_Exercise directions_
Where a line holds the string "scene", return that line.

_Listed records_
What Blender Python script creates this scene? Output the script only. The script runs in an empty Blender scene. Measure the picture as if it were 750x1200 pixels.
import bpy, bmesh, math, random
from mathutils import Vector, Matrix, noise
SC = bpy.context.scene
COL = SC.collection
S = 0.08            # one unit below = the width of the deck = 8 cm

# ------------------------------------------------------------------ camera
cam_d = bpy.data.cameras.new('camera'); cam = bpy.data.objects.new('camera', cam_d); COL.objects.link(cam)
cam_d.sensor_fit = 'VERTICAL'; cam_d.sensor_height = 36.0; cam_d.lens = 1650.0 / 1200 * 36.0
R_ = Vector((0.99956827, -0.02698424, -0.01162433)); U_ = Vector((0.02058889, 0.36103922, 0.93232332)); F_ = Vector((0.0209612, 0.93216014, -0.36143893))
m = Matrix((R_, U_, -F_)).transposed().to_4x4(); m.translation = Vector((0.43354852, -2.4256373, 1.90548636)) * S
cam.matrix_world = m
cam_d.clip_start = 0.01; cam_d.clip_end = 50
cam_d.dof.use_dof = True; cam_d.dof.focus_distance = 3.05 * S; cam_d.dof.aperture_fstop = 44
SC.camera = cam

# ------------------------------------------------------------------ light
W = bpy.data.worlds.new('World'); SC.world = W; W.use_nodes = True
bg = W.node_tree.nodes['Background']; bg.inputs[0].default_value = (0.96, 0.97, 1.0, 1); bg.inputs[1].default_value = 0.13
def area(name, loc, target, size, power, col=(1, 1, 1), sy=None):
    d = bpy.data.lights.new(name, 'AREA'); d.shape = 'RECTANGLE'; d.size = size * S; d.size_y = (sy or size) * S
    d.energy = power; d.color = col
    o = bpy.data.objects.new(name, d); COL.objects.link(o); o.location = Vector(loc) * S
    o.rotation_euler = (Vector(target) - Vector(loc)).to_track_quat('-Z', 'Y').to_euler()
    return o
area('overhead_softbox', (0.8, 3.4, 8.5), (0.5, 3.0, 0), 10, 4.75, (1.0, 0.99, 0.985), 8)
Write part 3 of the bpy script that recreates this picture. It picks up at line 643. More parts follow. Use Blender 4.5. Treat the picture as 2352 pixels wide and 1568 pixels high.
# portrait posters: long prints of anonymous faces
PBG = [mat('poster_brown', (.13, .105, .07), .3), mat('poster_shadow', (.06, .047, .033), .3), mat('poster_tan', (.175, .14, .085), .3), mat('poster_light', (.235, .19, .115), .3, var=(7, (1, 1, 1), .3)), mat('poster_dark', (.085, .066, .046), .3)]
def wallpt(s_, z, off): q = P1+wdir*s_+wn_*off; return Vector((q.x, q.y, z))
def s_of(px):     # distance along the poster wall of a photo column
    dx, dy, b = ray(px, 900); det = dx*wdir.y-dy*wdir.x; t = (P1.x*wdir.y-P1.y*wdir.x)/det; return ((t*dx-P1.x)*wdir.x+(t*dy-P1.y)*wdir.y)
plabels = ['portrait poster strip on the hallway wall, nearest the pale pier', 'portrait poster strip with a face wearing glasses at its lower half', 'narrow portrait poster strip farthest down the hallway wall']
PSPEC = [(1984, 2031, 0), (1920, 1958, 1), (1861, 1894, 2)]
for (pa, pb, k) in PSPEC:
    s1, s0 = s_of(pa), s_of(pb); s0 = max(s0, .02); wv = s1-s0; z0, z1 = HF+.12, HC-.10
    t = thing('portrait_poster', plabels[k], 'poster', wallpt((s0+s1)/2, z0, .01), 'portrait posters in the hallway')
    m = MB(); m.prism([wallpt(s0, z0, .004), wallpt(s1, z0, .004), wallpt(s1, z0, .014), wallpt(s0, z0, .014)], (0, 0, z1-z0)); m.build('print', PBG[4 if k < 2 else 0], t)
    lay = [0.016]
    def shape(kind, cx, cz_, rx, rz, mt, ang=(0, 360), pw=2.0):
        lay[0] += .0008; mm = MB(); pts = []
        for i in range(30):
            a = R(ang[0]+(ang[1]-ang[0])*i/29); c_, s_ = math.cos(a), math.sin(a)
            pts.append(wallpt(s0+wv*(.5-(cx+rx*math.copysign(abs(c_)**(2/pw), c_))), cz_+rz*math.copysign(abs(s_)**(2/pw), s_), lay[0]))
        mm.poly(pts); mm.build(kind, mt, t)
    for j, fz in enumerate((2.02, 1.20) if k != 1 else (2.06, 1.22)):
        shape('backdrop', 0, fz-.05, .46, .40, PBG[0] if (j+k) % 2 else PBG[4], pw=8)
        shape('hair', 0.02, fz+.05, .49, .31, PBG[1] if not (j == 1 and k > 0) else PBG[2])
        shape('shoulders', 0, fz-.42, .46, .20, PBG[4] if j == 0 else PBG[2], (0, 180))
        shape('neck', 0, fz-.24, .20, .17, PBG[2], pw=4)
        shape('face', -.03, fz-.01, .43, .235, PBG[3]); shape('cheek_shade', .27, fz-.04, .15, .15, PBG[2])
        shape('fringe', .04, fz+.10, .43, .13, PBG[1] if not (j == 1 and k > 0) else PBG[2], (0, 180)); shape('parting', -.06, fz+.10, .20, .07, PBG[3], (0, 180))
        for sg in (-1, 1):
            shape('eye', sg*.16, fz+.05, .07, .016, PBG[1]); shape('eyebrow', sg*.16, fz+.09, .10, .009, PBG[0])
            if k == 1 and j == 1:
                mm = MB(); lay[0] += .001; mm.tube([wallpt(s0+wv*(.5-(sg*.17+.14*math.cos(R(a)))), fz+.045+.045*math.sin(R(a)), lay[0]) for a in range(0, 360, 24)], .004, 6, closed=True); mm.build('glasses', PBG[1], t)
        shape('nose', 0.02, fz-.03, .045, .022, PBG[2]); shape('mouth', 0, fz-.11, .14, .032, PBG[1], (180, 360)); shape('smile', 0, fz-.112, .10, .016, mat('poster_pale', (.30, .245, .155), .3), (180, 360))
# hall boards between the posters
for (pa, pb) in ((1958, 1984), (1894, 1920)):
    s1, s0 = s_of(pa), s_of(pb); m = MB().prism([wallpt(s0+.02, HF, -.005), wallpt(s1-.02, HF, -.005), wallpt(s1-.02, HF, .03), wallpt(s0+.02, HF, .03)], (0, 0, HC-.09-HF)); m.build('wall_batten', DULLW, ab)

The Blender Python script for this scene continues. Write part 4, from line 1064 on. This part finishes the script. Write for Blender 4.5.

_Written response_
What Blender Python script creates this scene? Output the script only. The script runs in an empty Blender scene. Measure the picture as if it were 750x1200 pixels.
SC = bpy.context.scene
The Blender Python script for this scene continues. Write part 4, from line 1064 on. This part finishes the script. Write for Blender 4.5.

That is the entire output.